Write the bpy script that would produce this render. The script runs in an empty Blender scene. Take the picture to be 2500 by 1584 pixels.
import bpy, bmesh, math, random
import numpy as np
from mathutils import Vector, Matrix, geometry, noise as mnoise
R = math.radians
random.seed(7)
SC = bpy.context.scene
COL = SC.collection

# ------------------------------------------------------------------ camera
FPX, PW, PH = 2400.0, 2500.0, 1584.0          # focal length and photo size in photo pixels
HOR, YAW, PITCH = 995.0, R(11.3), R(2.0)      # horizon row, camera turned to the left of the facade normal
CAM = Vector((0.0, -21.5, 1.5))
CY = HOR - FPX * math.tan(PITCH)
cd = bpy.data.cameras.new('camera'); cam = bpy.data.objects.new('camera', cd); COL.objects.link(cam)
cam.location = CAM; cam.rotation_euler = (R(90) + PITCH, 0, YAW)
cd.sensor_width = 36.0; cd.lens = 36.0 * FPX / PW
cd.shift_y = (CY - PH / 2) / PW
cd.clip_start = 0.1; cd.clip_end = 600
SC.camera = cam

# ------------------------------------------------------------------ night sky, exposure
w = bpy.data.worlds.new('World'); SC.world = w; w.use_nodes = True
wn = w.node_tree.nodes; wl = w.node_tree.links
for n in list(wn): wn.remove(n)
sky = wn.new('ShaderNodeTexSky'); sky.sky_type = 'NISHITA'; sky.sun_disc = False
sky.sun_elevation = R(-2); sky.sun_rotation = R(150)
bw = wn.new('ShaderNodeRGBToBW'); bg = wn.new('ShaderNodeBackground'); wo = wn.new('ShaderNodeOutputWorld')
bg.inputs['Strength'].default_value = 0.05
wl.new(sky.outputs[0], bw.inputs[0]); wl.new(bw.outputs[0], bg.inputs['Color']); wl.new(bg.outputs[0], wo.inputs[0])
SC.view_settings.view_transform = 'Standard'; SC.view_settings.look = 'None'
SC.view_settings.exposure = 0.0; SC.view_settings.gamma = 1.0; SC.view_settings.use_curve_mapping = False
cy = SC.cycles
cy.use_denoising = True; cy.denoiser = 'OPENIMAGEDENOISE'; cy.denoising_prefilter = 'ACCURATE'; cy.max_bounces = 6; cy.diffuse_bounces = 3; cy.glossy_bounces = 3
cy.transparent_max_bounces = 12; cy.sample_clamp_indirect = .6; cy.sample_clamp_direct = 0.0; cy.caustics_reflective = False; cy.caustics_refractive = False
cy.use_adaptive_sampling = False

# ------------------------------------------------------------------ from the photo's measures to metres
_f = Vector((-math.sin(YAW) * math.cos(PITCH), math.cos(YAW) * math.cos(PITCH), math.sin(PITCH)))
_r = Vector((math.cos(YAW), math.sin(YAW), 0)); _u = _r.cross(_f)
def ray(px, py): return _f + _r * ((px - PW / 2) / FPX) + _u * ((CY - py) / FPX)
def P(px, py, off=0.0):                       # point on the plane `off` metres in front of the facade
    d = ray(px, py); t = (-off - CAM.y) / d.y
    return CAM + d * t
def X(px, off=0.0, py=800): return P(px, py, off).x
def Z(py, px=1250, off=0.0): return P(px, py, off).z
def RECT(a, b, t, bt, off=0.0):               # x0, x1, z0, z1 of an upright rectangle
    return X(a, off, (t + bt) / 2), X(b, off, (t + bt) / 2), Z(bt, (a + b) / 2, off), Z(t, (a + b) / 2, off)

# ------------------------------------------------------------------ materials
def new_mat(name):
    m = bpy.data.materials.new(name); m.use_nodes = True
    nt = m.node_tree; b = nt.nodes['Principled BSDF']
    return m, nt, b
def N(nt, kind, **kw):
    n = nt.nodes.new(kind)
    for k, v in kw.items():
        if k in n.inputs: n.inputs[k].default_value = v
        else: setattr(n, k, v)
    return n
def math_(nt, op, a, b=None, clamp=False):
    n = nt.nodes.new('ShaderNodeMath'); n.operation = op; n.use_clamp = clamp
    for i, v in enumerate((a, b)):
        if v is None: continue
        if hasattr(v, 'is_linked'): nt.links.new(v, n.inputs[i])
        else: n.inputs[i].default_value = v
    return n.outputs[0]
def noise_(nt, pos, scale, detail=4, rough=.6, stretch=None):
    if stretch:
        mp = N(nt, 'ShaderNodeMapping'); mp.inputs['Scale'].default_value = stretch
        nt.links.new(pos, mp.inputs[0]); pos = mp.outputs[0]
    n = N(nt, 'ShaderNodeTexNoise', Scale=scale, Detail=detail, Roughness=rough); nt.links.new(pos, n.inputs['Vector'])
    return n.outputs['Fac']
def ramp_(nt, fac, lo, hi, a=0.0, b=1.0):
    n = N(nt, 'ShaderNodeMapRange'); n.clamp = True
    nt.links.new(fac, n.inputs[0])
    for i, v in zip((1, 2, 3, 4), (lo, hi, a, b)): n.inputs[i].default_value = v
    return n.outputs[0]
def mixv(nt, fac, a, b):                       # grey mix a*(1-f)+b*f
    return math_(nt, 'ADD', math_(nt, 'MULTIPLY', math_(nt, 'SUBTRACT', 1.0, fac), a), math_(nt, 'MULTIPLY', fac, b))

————

▸ **WORK TO DO**:
Reproduce the full listing exactly.

▸ **ANSWER BELOW**:
Write the bpy script that would produce this render. The script runs in an empty Blender scene. Take the picture to be 2500 by 1584 pixels.
import bpy, bmesh, math, random
import numpy as np
from mathutils import Vector, Matrix, geometry, noise as mnoise
R = math.radians
random.seed(7)
SC = bpy.context.scene
COL = SC.collection

# ------------------------------------------------------------------ camera
FPX, PW, PH = 2400.0, 2500.0, 1584.0          # focal length and photo size in photo pixels
HOR, YAW, PITCH = 995.0, R(11.3), R(2.0)      # horizon row, camera turned to the left of the facade normal
CAM = Vector((0.0, -21.5, 1.5))
CY = HOR - FPX * math.tan(PITCH)
cd = bpy.data.cameras.new('camera'); cam = bpy.data.objects.new('camera', cd); COL.objects.link(cam)
cam.location = CAM; cam.rotation_euler = (R(90) + PITCH, 0, YAW)
cd.sensor_width = 36.0; cd.lens = 36.0 * FPX / PW
cd.shift_y = (CY - PH / 2) / PW
cd.clip_start = 0.1; cd.clip_end = 600
SC.camera = cam

# ------------------------------------------------------------------ night sky, exposure
w = bpy.data.worlds.new('World'); SC.world = w; w.use_nodes = True
wn = w.node_tree.nodes; wl = w.node_tree.links
for n in list(wn): wn.remove(n)
sky = wn.new('ShaderNodeTexSky'); sky.sky_type = 'NISHITA'; sky.sun_disc = False
sky.sun_elevation = R(-2); sky.sun_rotation = R(150)
bw = wn.new('ShaderNodeRGBToBW'); bg = wn.new('ShaderNodeBackground'); wo = wn.new('ShaderNodeOutputWorld')
bg.inputs['Strength'].default_value = 0.05
wl.new(sky.outputs[0], bw.inputs[0]); wl.new(bw.outputs[0], bg.inputs['Color']); wl.new(bg.outputs[0], wo.inputs[0])
SC.view_settings.view_transform = 'Standard'; SC.view_settings.look = 'None'
SC.view_settings.exposure = 0.0; SC.view_settings.gamma = 1.0; SC.view_settings.use_curve_mapping = False
cy = SC.cycles
cy.use_denoising = True; cy.denoiser = 'OPENIMAGEDENOISE'; cy.denoising_prefilter = 'ACCURATE'; cy.max_bounces = 6; cy.diffuse_bounces = 3; cy.glossy_bounces = 3
cy.transparent_max_bounces = 12; cy.sample_clamp_indirect = .6; cy.sample_clamp_direct = 0.0; cy.caustics_reflective = False; cy.caustics_refractive = False
cy.use_adaptive_sampling = False

# ------------------------------------------------------------------ from the photo's measures to metres
_f = Vector((-math.sin(YAW) * math.cos(PITCH), math.cos(YAW) * math.cos(PITCH), math.sin(PITCH)))
_r = Vector((math.cos(YAW), math.sin(YAW), 0)); _u = _r.cross(_f)
def ray(px, py): return _f + _r * ((px - PW / 2) / FPX) + _u * ((CY - py) / FPX)
def P(px, py, off=0.0):                       # point on the plane `off` metres in front of the facade
    d = ray(px, py); t = (-off - CAM.y) / d.y
    return CAM + d * t
def X(px, off=0.0, py=800): return P(px, py, off).x
def Z(py, px=1250, off=0.0): return P(px, py, off).z
def RECT(a, b, t, bt, off=0.0):               # x0, x1, z0, z1 of an upright rectangle
    return X(a, off, (t + bt) / 2), X(b, off, (t + bt) / 2), Z(bt, (a + b) / 2, off), Z(t, (a + b) / 2, off)

# ------------------------------------------------------------------ materials
def new_mat(name):
    m = bpy.data.materials.new(name); m.use_nodes = True
    nt = m.node_tree; b = nt.nodes['Principled BSDF']
    return m, nt, b
def N(nt, kind, **kw):
    n = nt.nodes.new(kind)
    for k, v in kw.items():
        if k in n.inputs: n.inputs[k].default_value = v
        else: setattr(n, k, v)
    return n
def math_(nt, op, a, b=None, clamp=False):
    n = nt.nodes.new('ShaderNodeMath'); n.operation = op; n.use_clamp = clamp
    for i, v in enumerate((a, b)):
        if v is None: continue
        if hasattr(v, 'is_linked'): nt.links.new(v, n.inputs[i])
        else: n.inputs[i].default_value = v
    return n.outputs[0]
def noise_(nt, pos, scale, detail=4, rough=.6, stretch=None):
    if stretch:
        mp = N(nt, 'ShaderNodeMapping'); mp.inputs['Scale'].default_value = stretch
        nt.links.new(pos, mp.inputs[0]); pos = mp.outputs[0]
    n = N(nt, 'ShaderNodeTexNoise', Scale=scale, Detail=detail, Roughness=rough); nt.links.new(pos, n.inputs['Vector'])
    return n.outputs['Fac']
def ramp_(nt, fac, lo, hi, a=0.0, b=1.0):
    n = N(nt, 'ShaderNodeMapRange'); n.clamp = True
    nt.links.new(fac, n.inputs[0])
    for i, v in zip((1, 2, 3, 4), (lo, hi, a, b)): n.inputs[i].default_value = v
    return n.outputs[0]
def mixv(nt, fac, a, b):                       # grey mix a*(1-f)+b*f
    return math_(nt, 'ADD', math_(nt, 'MULTIPLY', math_(nt, 'SUBTRACT', 1.0, fac), a), math_(nt, 'MULTIPLY', fac, b))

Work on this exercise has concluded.